SOURCE DATA ->
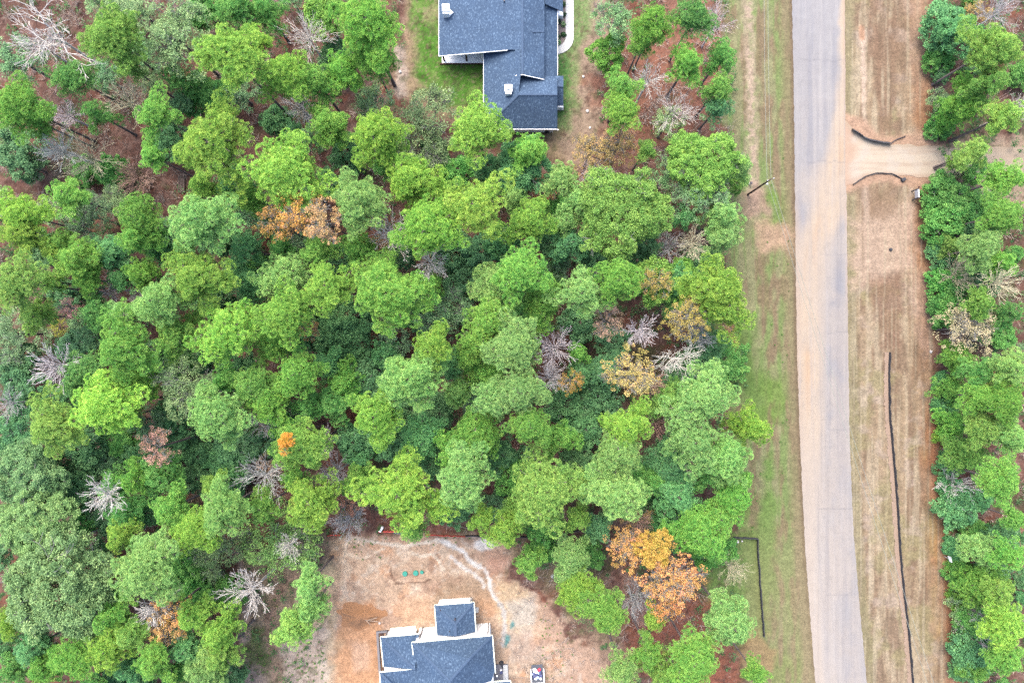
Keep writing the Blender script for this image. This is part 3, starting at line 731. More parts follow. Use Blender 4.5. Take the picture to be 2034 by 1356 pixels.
# ---------------------------------------------------------------- where every tree stands: x y radius tint [height], photo pixels
PINES = """
30 205 60 g,72 240 32 g,212 68 66 o,256 130 30 o,143 150 46 d,185 222 36 d,458 112 68 y 22,470 14 42 d,308 222 48 g,300 308 30 g,350 150 36 d,
413 282 80 y 20,456 362 36 t,38 425 48 y,130 388 40 g,272 432 46 g,395 437 65 l 20,525 18 36 d,725 42 70 g 21,735 112 46 g,560 146 50 y 18,505 78 32 y,
628 160 42 g,680 140 40 g,650 245 42 g,745 268 54 y 18,585 260 18 t,770 320 34 d,950 250 58 y 16,558 335 76 y 20,710 398 56 l 20,815 352 60 y,
942 405 68 y 20,848 450 62 y 20,1300 45 46 g,1274 84 30 g,1380 32 46 d 15,1435 110 36 d,1370 120 40 g,1430 172 32 g,1428 212 32 t,1240 170 42 g,1236 220 46 y,
1285 297 20 g,1115 356 34 l,1050 300 40 g,1475 330 26 l,1440 430 42 l,1052 440 46 y,1362 432 26 t,
1984 88 60 o 20,1925 195 50 g,1890 225 34 g,2000 228 40 o,1975 160 42 g,1940 298 36 o,1902 318 24 o,2004 352 42 g,1995 425 48 g,
40 465 46 y,115 486 34 g,146 515 42 o,215 502 44 t,270 470 40 g,310 496 27 t,28 560 54 o 19,95 558 32 o,66 625 34 o,165 552 32 g,275 542 30 g,240 552 28 t,
386 552 60 y 19,480 488 42 t,486 562 42 t,315 597 52 l 19,246 620 30 l,188 622 40 d,235 690 60 g 19,165 740 46 d,245 745 34 g,350 662 48 g,
446 660 62 y 19,290 757 32 g,195 808 62 y 19,98 846 54 o,246 826 32 o,503 768 50 g,425 830 62 l 19,355 720 30 d,
630 497 36 o,708 495 36 g,558 546 50 l,650 566 52 y 20,770 582 74 g 21,855 568 32 g,755 540 44 g,560 625 56 y 20,585 680 30 t,590 742 50 g,530 800 48 g,650 722 30 t,
745 828 56 y 19,660 802 40 d,600 890 54 o 18,835 870 44 t,945 868 56 g,860 686 40 y 21,810 752 64 l 21,965 640 50 o 19,990 562 52 l,935 705 42 g,
1130 482 40 t,1040 538 54 g 20,1076 602 44 g,1156 580 50 l 20,1226 556 46 g 20,1360 530 23 g,1435 582 68 y 19,1440 470 34 l,1150 700 22 g,1200 730 36 t,
1022 690 58 l 21,1030 780 52 l 21,1050 845 44 g 20,985 790 44 l 19,1405 788 60 l 19,1246 850 50 y 19,1495 850 40 y 14,1378 878 58 l,1440 905 46 l,1110 872 42 g,
1905 712 38 g,1950 745 38 d,2012 735 42 l,1895 775 34 g,1958 790 44 g,2005 800 46 g,1902 842 36 g,1960 852 44 o,2012 866 44 l,1862 866 22 y,1960 490 46 l,1897 488 26 g,1992 520 36 g,1955 600 32 g,
2010 620 34 d,1948 612 24 g,
265 955 38 g,312 945 40 d,335 1012 42 g,440 1012 50 l 18,388 1056 46 y,236 1066 32 y,285 1140 66 l 20,222 965 34 d,250 1020 34 d,300 1085 36 l,
378 1228 40 y,430 1262 40 y,366 1292 36 t,428 1310 36 o,212 1230 42 g,214 1290 46 y,252 1262 36 o,150 1312 46 g,60 1292 42 t,84 1330 36 g,14 1240 32 y,300 1320 40 g,400 1345 40 l,346 1340 34 d,252 1330 32 t,20 1336 30 d,
612 1000 56 y 17,716 915 22 t,795 985 80 y 19,820 1052 26 o,920 950 60 l 20,905 900 42 g,958 1030 30 y,1000 1055 34 y,610 1165 34 l,578 1250 40 o 13,612 1215 34 l 12,
1086 975 72 o 19,1226 985 60 l 20,1230 900 50 l 19,1460 990 46 g 14,1430 1030 34 g,1392 1062 56 g 15,1330 925 44 t 13,1348 985 48 t 13,1300 955 34 d 12,1450 930 40 l,1190 1045 30 t,1135 1110 44 l 13,1150 1170 44 y 13,1203 1218 46 g 16,1050 1120 34 g 10,
1300 1226 26 y,1455 1240 52 l 17,1380 1312 58 g 17,1290 1300 34 g,1236 1336 36 l,1502 1338 26 g,1320 1345 36 g,
1925 905 46 g,1992 955 50 g 18,1950 1092 38 l,1925 1140 36 g,2012 1105 36 g,1965 1172 48 g 18,1905 1195 30 g,2000 1250 56 y 19,1898 1272 32 g,2002 1312 40 g,1990 1180 34 o,1940 1240 32 d,1945 1335 32 g,2020 1030 28 g
"""
OAKS = """
345 70 72 w 14,25 112 46 s 9,32 300 46 k 6,165 424 48 s 9,640 22 42 o 10,1222 38 42 s 9,1208 98 34 g 6,845 245 78 w 9,740 205 42 w 9,690 300 36 k 6,862 292 26 k 4,1010 345 44 k 8,1040 330 50 t 11,
1240 418 86 o 17,1400 320 66 o 14,1390 385 52 s 13,1330 345 34 s 9,1876 42 44 t 8,1912 64 36 t 8,1866 112 28 d 5,1880 378 36 d 6,1886 438 42 d 6,1876 500 30 t 5,1872 560 30 d 5,1866 620 30 d 5,
1865 760 20 t 4,1870 815 24 t 4,1868 925 26 t 5,1872 980 28 t 5,1905 1010 40 t 6,2000 1070 34 k 5,1878 1212 32 w 7,1940 1300 42 t 7,1890 1330 30 k 5,1875 1090 24 t 4,1872 1140 26 d 4,1860 250 24 d 4,
20 662 58 s 8,40 870 54 t 10,365 772 62 w 15,275 836 36 s 9,680 655 62 k 8,880 620 52 s 10,600 640 40 k 8,770 872 44 k 9,1190 790 44 k 8,1125 795 44 k 8,1150 640 36 k 7,1215 680 34 k 7,1300 556 44 o 14,
45 945 66 s 13,62 1050 72 s 14,95 1182 104 s 16,420 1100 54 w 8,545 1082 74 l 8,1440 720 44 d 6,
215 342 32 d 4,820 620 38 k 6,905 500 44 k 7,930 560 40 k 7,960 500 36 k 8,1000 480 34 t 10,1290 940 34 k 8,1200 940 30 k 7,870 815 34 k 8,720 760 40 k 8,690 720 34 k 7,460 720 36 k 8,340 705 30 k 6,420 590 34 k 7,430 470 34 k 8,140 690 34 k 6,110 800 36 k 6,330 830 32 k 7,
160 890 40 k 8,110 950 34 k 7,210 1030 34 k 7,180 1250 30 k 7,450 1180 34 d 6,500 880 34 k 8,700 880 36 k 9,1160 850 36 k 8,1420 1090 40 d 6,1330 1060 34 t 8,1170 1100 30 d 5,1080 1090 32 d 4,
545 235 30 k 4,470 180 40 s 6,170 340 30 d 3,60 330 30 s 4,1330 240 34 w 8,1460 360 24 g 5,1100 480 36 k 9,1280 480 32 k 9,1180 520 30 k 8,40 775 40 k 7,35 720 34 k 6,540 440 30 k 7,500 430 34 s 7,800 500 30 k 7,
1960 545 36 k 7,1900 610 32 d 5,1925 560 30 d 6,1990 660 30 d 6,1905 400 40 d 5,1940 420 36 d 6,1950 455 30 k 6,1870 200 26 w 5,1940 335 24 d 4,1410 690 36 k 7,1390 720 34 k 7,1350 760 34 k 7,1330 900 30 k 8,1080 1040 36 d 8,860 920 30 k 8,1150 920 34 k 8,990 900 34 k 9,900 1010 34 k 8
"""
# bare trees: x y radius colour(w white, p purple, b brown, c cream, g grey) height kind(L large S small D dead snag)
BARES = """
70 45 92 w 14 D,80 90 50 p 7 L,155 302 62 c 8 L,105 290 40 w 10 S,120 222 32 p 6 S,256 346 40 b 5 S,240 195 52 c 10 L,605 65 54 w 12 L,590 206 38 g 9 S,1425 45 42 p 7 L,1293 148 36 w 11 S,1342 215 48 w 9 L,1183 348 33 p 8 S,
1990 20 50 g 9 L,775 466 46 w 14 S,205 570 34 p 8 S,90 727 52 p 13 S,12 802 36 g 10 L,850 518 40 w 13 S,522 835 32 w 10 S,460 776 26 g 9 S,1380 482 32 c 12 S,1335 490 34 g 8 S,
1272 656 35 p 14 S,1105 690 46 p 13 S,1096 752 34 p 12 S,1300 758 30 b 10 S,1345 712 46 w 14 D,1355 826 32 w 11 S,1306 850 26 b 9 S,1910 547 46 c 14 L,2000 560 40 c 13 S,1905 967 42 w 13 S,1918 1242 34 w 12 L,1960 1262 36 g 12 D,
190 988 42 w 14 S,150 1072 36 g 10 D,296 1216 36 w 13 S,480 1190 52 w 11 S,516 948 52 g 13 L,664 940 32 g 9 S,572 1086 28 w 9 S,1262 1200 36 g 4 S,1455 1130 36 c 5 L,690 1040 40 g 6 S,640 880 30 p 8 S,1385 668 36 g 9 S,270 590 26 g 8 S,1270 755 30 c 13 S,2026 215 26 w 9 S,1270 1040 26 b 9 S,1350 1060 30 g 8 S
"""
# autumn trees: x y radius r,g,b height size(O dense, T thin)
AUTUMNS = """
1172 302 42 212,186,122 9 T|1228 290 46 216,184,122 9 T|545 442 38 210,170,100 16 T|592 408 54 240,190,104 18 T|642 436 44 240,196,140 19 T|1078 372 32 224,160,112 7 T|1205 636 36 216,180,150 15 T|1362 636 50 208,188,108 17 T|1135 757 26 198,164,90 13 T|1262 742 54 220,200,122 18 T|
1306 560 32 196,176,104 16 T|1930 652 66 222,206,164 15 T|308 890 38 200,160,138 15 T|335 1215 38 228,184,112 14 T|325 1252 36 230,188,122 13 T|226 1130 22 210,156,112 9 O|569 874 15 250,184,84 21 O|567 892 13 246,180,84 20 T|1270 1042 34 194,168,116 9 T|1248 1090 50 232,186,114 15 T|1300 1090 36 226,192,100 16 O|1345 1148 62 236,182,114 17 T|1325 1205 36 236,176,108 14 T|
115 650 19 186,192,84 6 T|138 612 22 220,176,152 12 T|745 500 36 192,158,96 12 T|612 655 22 206,158,108 13 T|690 1000 30 194,150,122 8 T|480 690 20 190,146,116 11 T|530 925 24 180,152,120 8 T|390 675 20 180,146,108 11 T|1945 25 30 192,170,108 6 T
"""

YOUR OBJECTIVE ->
Using the listing above, show every line that includes the string "pixels".

EXERCISE ANSWER ->
Keep writing the Blender script for this image. This is part 3, starting at line 731. More parts follow. Use Blender 4.5. Take the picture to be 2034 by 1356 pixels.
# ---------------------------------------------------------------- where every tree stands: x y radius tint [height], photo pixels